The morning was spent catching up with admin and correspondence. The early afternoon was spent working on code, successfully fixing the computer usage data reader so that it doesn’t trip up when it meets two mouse presses in a row. There is still something up with the original data capture script, in that it seems to have some kind of weird time recording error when it runs for long periods. I don’t know how to fix this without going under the bonnet in C. I’ll have a look, but I there’s a good chance I’ll end up breaking it.
The Transmission lecture today was from Clunie Reid, and it was a strange mixed bag of interesting ideas and slightly uncertain delivery. The work seems to be trying to say something about “internet”, but doesn’t quite seem directed enough to meet the artist’s claims for it. Representations of the body online is not the same a physicality online, and the sense of embodiment of being permanently online wasn’t noticed or addressed in the work. In many ways, it felt like more research could usefully be done to understand the sorts of conclusions that social media studies might be drawing in sociological domains of study.

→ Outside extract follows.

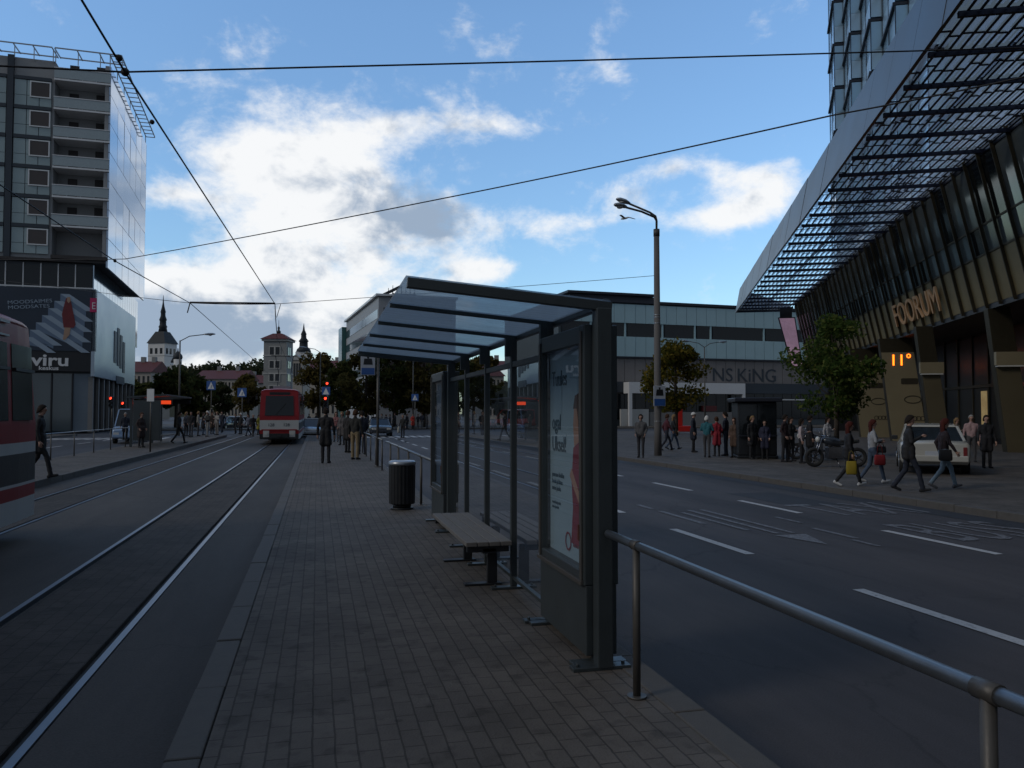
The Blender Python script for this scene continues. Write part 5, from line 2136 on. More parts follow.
# red L shaped stand
p = G(683, 434, ZP)
o = root('red_stand', 'bright red L-shaped street stand beyond the waiting people', 'street stand', tuple(p), -YAW)
q = (p.xy.length) / 800
b = MB()
b.box(-10 * q, -.4, .2, 8 * q, .8, 8 * q)
b.build('base', 'red_stand', o, .05)
b = MB()
b.box(-5.5 * q, -.2, 8 * q, -.5 * q, .6, 31 * q)
b.build('upright', 'red_stand', o, .05)
p = G(743, 432, ZP)
o = root('red_disc_sign', 'small round red sign on a thin pole behind the brown-coated woman', 'sign', tuple(p), -YAW)
q = p.xy.length / 800
MB().cyl(0, 0, 0, 14 * q, .04, n=10).build('pole', 'galv_post', o)
MB().path([(0, -.06, 13 * q), (0, -.10, 13 * q)], 5.5 * q, 24).build('disc', 'red_stand', o)

def traffic_light(label, px, dist, z, h, lit, sign=True):
    p = W(px, dist, z)
    t = root('traffic_light', label, 'traffic light', tuple(p), -YAW, 'red traffic lights')
    MB().path([(0, 0, 0), (0, 0, h + .4)], .06, 10).build('pole', 'galv_post', t)
    b = MB()
    b.box(-.16, -.22, h - .45, .16, -.02, h + .5)
    hd = b.build('signal_head', 'steel_black', t, .02)
    for k, zz_ in enumerate((h + .33, h + .03, h - .27)):
        b = MB()
        b.path([(0, -.225, zz_), (0, -.24, zz_)], .11, 16)
        b.build('lens', 'red_lit' if k == 0 else 'black', hd)
        b = MB()
        b.path([(0, -.22, zz_ + .02), (0, -.36, zz_ + .03)], [.135, .13], 14, 0, False)
        b.build('hood', 'steel_black', hd)
    if sign:
        b = MB()
        b.box(-.34, -.08, h + .62, .34, -.04, h + 1.3)
        s_ = b.build('crossing_sign', 'blue_sign', t, .01)
        b = MB()
        b.plate([(-.26, h + .68), (.26, h + .68), (0, h + 1.22)], -.086, -.0805)
        b.build('sign_triangle', 'white', s_)
    return t
traffic_light('red signal with a blue crossing sign over the heads by the tram', 326, 66, 0, HZ(399, 66) - .3, True)
traffic_light('higher red signal just above the blue crossing sign by the tram', 327.5, 71, ZR, HZ(384, 71) + .0, True, False)
traffic_light('red signal before the podium columns of the high-rise', 112, 66, ZP, HZ(398, 66) - .2, True, False)
traffic_light('second red signal, right of the one before the podium columns', 124, 68, ZP, HZ(403, 68) - .2, True, False)

def blue_post(label, px, dist, py0, py1, z=ZP, tri=True):
    p = W(px, dist, z)
    o = root('crossing_sign', label, 'road sign', tuple(p), -YAW, 'blue road signs')
    z0, z1 = HZ(py1, dist) - z, HZ(py0, dist) - z
    MB().cyl(0, 0, 0, z1, .04, n=8).build('pole', 'galv_post', o)
    s_ = (z1 - z0) / 2
    b = MB()
    b.box(-s_, -.08, z0, s_, -.045, z1)
    sb_ = b.build('sign_board', 'blue_sign', o)
    b = MB()
    b.plate([(-s_ * .7, z0 + s_ * .25), (s_ * .7, z0 + s_ * .25), (0, z1 - s_ * .2)], -.09, -.0805)
    b.build('sign_triangle', 'white', sb_)
    b = MB()
    b.beam((-.05 * s_, -.095, z0 + s_ * .4), (.15 * s_, -.095, z0 + s_ * 1.1), .16 * s_, .01)
    b.build('sign_figure', 'steel_black', sb_)
    return o
blue_post('blue square crossing sign above the crowd on the opposite platform', 211, 76, 381, 390)
blue_post('blue square crossing sign left of the red tram', 242, 70, 388, 397)
blue_post('small pale blue crossing sign between the dark trees and the shelter', 440, 84, 402, 409)
blue_post('blue crossing sign on the thin pole beyond the litter bin', 415, 82, 394, 401)

# opposite shelter
p = W(168, 40, 0)
sh2 = root('tram_shelter', 'dark shelter with a red lit display on the opposite platform', 'shelter', (-8.5, p.y - 2, 0))
b = MB()
for y in (0, 2.5, 5, 7.5):
    b.box(-.05, y - .05, 0, .05, y + .05, 2.3)
b.build('post', 'steel_dark', sh2)
b = MB()
b.hexa([(-.2, -.2, 2.3), (1.55, -.2, 2.42), (1.55, 7.7, 2.42), (-.2, 7.7, 2.3), (-.2, -.2, 2.38), (1.55, -.2, 2.5), (1.55, 7.7, 2.5), (-.2, 7.7, 2.38)])
b.build('roof', 'steel_dark', sh2)
for y in (0, 2.5, 5):
    MB().box(-.012, y + .08, .15, .012, y + 2.42, 2.1).build('glass_pane', 'glass', sh2)
b = MB()
b.box(.1, -.16, .3, 1.3, .0, 2.2)
b.build('end_panel', 'steel_dark', sh2, .02)
b = MB()
b.box(.55, 7.5, 2.12, 1.5, 7.6, 2.36)
d_ = b.build('display_case', 'steel_black', sh2)
p1 = W(179, 44)
b = MB()
b.box(.2, 1.8, 2.0, 1.5, 1.92, 2.26)
b.build('display_case', 'steel_black', sh2)
MB().box(.26, 1.775, 2.04, 1.44, 1.798, 2.22).build('lit_display', 'led_red', sh2)
MB().box(.6, 2.6, .42, 1.0, 6.5, .47).build('bench_seat', 'wood', sh2)
p = W(150.5, 33, 0)
o = root('notice_pole', 'square white notice on a pole before the opposite shelter', 'sign', (p.x, p.y, 0), -YAW)
q = 33 / 800
MB().cyl(-.0, .03, 0, HZ(388, 33), .035, n=10).build('pole', 'galv_post', o)
MB().box(-3.6 * q, -.03, HZ(401.5, 33), 3.6 * q, -.006, HZ(389, 33)).build('notice_board', 'white', o, .006)

# gull in front of the cloud
p = at(625, 218.5, 40)
g_ = root('gull', 'small gull gliding just below the street lamp heads', 'bird', tuple(p), R(30))
b = MB()
b.path([(0, -.22, 0), (0, -.1, .01), (0, .1, .01), (0, .22, .02), (0, .27, .01)], [.012, .05, .055, .04, .012], 10)
for sx in (1, -1):
    b.loft([[(sx * x, y0, z), (sx * x, (y0 + y1) / 2, z + .02), (sx * x, y1, z), (sx * x, (y0 + y1) / 2, z - .01)] for x, y0, y1, z in ((.03, -.07, .1, .02), (.25, -.03, .13, .12), (.42, -.10, .04, .10), (.60, -.2, -.14, .04))])
b.plate([(-.01, 0), (.01, 0), (.01, .01), (-.01, .01)], -.3, -.2)
b.build('body', 'offwhite', g_)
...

Most worryingly, I could sense that the way images are circulated online was being addressed by an artist who is firmly embedded in an art world predicated on authorial originality. She partially described the characteristics of Hito Steyerl’s circulationism without actually naming it as such, and this detracted from the persuasiveness of her argument. Her practice takes images that derive their value from their ability to be shared, and fixes them in forms that can only be shared under conditions that slap artistic surplus value on them. This seems paradoxical in relation to her declared line of enquiry.
I spent the evening making a video of a moving dot that corresponds to mouse pointer movement over a period of time, and I hope to use this as a motion path in After Effects to do something interesting (see image of this above). I don’t yet know what that interesting thing might be.